To be done: Copy out the lines that have "picture" in them.

Available data:

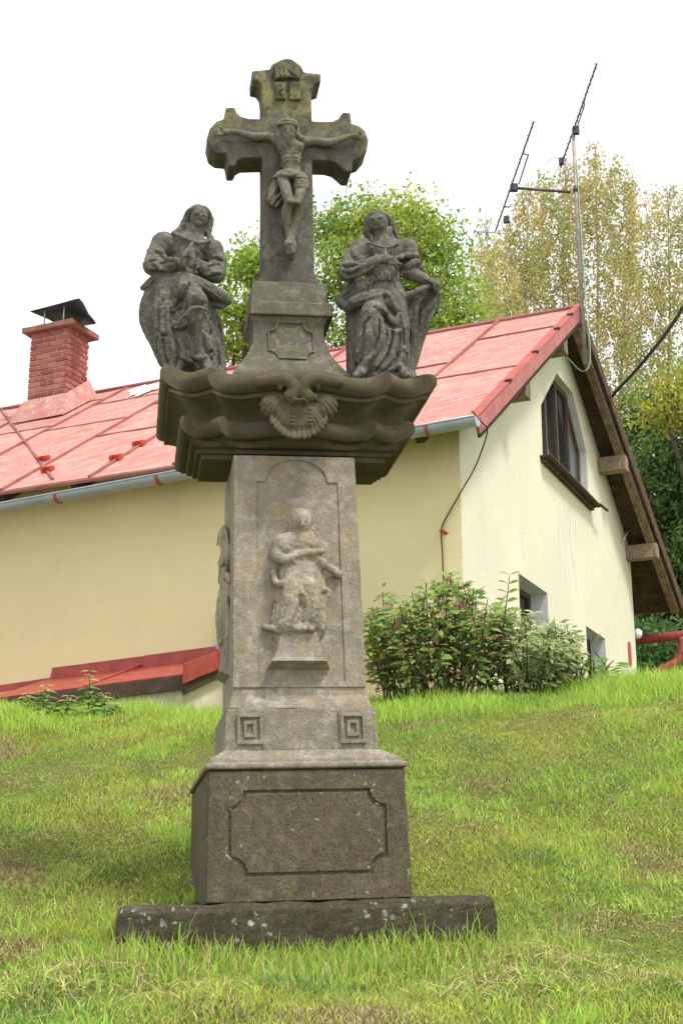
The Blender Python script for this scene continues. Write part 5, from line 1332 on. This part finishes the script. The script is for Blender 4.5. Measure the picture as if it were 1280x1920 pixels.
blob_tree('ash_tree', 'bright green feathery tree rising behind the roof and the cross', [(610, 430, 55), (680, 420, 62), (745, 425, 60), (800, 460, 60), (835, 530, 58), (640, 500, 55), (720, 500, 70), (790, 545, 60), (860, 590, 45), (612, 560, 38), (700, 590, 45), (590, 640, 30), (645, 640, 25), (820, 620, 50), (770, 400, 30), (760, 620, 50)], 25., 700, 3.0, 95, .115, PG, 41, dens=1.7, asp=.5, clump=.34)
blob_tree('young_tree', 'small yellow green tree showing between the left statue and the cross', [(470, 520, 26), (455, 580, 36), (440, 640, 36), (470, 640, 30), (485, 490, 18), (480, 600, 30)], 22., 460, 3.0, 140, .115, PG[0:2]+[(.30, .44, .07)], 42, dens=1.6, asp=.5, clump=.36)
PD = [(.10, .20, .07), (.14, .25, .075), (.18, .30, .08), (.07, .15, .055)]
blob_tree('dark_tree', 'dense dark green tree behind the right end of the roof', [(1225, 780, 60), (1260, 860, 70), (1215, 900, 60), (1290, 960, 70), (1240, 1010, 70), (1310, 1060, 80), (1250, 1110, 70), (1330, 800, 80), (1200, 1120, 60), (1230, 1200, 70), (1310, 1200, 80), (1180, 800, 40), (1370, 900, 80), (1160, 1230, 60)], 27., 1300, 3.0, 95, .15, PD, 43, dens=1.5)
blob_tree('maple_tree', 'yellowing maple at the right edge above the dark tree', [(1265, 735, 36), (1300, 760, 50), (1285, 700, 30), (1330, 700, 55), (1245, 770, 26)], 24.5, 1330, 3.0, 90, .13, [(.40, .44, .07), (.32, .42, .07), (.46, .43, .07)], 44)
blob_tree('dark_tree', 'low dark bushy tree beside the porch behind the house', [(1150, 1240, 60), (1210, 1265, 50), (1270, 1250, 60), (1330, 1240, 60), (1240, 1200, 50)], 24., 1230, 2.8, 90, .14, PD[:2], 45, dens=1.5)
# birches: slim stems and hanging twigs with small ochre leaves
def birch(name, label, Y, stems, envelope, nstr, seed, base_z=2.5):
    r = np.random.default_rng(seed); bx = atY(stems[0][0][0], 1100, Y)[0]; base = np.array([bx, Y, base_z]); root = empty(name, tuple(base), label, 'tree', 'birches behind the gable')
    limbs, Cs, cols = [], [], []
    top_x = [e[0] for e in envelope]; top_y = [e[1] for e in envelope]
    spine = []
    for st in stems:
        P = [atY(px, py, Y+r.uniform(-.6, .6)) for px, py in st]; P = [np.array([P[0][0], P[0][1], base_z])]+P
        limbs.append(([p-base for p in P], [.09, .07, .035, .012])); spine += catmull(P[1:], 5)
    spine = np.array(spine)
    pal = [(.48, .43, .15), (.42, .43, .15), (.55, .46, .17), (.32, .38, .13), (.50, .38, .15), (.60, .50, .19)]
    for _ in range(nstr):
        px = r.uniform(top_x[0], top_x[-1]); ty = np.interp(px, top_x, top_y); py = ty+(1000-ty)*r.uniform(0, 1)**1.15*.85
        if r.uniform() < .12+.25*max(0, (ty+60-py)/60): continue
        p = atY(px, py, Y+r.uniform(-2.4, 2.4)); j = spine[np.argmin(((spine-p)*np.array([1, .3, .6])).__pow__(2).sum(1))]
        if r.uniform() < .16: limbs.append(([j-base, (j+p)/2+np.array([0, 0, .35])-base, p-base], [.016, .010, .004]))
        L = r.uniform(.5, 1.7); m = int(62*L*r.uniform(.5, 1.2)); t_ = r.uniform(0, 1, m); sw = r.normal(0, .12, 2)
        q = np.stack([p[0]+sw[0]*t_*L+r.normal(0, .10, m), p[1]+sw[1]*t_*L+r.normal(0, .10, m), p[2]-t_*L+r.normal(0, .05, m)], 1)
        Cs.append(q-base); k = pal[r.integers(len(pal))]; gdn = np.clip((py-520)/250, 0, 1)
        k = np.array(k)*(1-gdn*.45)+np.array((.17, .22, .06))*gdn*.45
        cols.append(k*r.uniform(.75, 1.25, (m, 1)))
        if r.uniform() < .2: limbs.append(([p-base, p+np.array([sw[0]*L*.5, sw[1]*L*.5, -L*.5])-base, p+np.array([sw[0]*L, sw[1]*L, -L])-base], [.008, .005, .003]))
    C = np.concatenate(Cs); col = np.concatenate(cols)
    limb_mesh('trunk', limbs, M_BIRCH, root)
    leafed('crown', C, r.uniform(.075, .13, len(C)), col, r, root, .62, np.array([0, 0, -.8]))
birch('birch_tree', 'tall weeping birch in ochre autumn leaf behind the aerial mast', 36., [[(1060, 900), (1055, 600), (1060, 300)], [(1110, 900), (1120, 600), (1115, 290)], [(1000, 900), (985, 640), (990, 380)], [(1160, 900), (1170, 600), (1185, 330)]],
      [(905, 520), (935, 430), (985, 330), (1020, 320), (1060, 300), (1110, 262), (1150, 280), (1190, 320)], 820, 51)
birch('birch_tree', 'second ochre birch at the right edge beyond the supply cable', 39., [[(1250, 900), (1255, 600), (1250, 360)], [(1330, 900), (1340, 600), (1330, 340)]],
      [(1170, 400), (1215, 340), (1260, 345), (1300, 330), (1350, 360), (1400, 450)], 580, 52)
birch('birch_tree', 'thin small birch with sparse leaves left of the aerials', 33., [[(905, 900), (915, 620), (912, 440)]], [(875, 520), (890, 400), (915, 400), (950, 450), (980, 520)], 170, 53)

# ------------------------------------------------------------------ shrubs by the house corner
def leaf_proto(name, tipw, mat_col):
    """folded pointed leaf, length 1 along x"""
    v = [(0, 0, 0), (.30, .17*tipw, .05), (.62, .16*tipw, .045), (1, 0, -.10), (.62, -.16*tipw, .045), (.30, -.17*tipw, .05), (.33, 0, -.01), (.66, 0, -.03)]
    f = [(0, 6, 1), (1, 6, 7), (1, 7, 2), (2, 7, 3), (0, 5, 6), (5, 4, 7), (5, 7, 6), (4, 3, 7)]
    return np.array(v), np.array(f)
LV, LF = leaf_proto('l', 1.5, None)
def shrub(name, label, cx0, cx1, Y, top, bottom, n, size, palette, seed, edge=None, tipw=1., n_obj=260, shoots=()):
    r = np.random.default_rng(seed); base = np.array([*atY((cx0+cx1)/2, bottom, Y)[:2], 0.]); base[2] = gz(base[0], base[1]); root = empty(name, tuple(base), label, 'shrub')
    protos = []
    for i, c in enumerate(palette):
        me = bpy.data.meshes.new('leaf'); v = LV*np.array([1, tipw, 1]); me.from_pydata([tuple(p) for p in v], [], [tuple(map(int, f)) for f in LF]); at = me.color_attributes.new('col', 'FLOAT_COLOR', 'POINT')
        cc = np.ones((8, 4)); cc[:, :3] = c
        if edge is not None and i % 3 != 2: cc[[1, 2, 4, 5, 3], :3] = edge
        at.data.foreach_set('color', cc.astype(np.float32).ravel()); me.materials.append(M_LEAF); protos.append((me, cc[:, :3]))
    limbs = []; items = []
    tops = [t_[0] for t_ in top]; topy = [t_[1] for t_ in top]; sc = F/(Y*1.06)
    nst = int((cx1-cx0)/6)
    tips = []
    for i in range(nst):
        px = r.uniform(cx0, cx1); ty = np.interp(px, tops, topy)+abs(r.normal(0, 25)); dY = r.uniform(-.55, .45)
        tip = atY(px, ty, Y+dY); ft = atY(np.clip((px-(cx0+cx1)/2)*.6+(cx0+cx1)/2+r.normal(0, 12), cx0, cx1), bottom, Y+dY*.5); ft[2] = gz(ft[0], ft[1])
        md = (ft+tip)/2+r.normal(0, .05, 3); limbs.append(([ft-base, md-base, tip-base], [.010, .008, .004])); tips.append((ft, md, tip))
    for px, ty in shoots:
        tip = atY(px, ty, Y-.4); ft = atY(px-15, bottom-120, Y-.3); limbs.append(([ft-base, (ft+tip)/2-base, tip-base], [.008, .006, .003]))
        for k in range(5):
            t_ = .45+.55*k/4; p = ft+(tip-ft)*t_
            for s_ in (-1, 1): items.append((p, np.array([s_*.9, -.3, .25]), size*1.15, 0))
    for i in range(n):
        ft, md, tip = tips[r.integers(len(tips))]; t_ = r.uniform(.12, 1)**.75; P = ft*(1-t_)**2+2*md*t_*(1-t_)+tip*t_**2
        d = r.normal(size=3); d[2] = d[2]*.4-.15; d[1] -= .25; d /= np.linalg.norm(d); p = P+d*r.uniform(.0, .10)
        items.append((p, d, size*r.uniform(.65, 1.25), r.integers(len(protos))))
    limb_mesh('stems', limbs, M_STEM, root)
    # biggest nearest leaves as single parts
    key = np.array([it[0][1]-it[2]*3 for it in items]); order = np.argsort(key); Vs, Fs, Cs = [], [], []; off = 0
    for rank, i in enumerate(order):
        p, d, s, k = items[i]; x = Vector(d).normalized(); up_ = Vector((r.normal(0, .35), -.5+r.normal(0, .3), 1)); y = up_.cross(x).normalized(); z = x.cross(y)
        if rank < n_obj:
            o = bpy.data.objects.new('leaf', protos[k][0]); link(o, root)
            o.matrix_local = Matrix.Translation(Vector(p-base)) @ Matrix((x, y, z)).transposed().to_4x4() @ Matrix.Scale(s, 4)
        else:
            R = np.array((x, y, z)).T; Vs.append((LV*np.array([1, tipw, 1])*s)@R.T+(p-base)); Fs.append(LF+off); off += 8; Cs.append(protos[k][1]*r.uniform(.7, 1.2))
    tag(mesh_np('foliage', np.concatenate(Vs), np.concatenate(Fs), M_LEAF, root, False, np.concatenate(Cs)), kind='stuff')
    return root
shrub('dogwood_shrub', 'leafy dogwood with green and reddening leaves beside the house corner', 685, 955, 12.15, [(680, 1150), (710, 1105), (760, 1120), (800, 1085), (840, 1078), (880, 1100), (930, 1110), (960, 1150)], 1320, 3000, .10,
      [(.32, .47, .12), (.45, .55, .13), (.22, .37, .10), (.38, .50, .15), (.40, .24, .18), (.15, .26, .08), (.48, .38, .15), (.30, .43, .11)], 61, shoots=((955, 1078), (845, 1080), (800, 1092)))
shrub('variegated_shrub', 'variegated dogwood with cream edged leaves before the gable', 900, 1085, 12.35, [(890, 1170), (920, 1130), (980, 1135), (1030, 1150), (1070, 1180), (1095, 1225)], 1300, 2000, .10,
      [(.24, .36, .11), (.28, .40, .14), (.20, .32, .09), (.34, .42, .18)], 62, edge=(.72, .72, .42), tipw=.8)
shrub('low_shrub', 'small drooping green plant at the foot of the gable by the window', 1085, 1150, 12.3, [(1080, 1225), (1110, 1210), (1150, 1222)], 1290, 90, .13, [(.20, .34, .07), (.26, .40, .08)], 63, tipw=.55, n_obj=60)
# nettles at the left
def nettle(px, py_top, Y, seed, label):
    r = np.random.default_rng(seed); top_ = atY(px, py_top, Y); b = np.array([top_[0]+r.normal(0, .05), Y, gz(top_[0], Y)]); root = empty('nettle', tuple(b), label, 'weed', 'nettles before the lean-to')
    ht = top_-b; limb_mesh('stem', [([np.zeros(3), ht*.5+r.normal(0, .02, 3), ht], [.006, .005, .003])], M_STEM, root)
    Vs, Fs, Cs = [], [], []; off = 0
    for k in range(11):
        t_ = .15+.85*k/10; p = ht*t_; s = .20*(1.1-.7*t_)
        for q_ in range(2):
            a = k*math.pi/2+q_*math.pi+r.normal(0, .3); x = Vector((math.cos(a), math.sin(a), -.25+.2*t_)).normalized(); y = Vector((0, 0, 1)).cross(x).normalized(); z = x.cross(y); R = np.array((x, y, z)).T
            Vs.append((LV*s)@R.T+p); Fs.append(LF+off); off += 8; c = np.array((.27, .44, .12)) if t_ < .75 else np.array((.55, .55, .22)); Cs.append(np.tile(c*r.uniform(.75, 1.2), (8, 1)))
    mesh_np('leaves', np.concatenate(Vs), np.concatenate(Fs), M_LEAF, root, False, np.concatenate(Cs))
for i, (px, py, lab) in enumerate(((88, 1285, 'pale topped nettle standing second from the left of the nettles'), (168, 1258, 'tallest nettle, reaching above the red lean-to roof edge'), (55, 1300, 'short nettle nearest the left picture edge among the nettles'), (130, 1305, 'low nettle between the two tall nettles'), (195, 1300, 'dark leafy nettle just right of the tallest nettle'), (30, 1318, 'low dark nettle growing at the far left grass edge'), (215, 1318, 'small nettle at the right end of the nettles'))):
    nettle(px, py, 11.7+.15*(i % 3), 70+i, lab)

Solution:
The Blender Python script for this scene continues. Write part 5, from line 1332 on. This part finishes the script. The script is for Blender 4.5. Measure the picture as if it were 1280x1920 pixels.
for i, (px, py, lab) in enumerate(((88, 1285, 'pale topped nettle standing second from the left of the nettles'), (168, 1258, 'tallest nettle, reaching above the red lean-to roof edge'), (55, 1300, 'short nettle nearest the left picture edge among the nettles'), (130, 1305, 'low nettle between the two tall nettles'), (195, 1300, 'dark leafy nettle just right of the tallest nettle'), (30, 1318, 'low dark nettle growing at the far left grass edge'), (215, 1318, 'small nettle at the right end of the nettles'))):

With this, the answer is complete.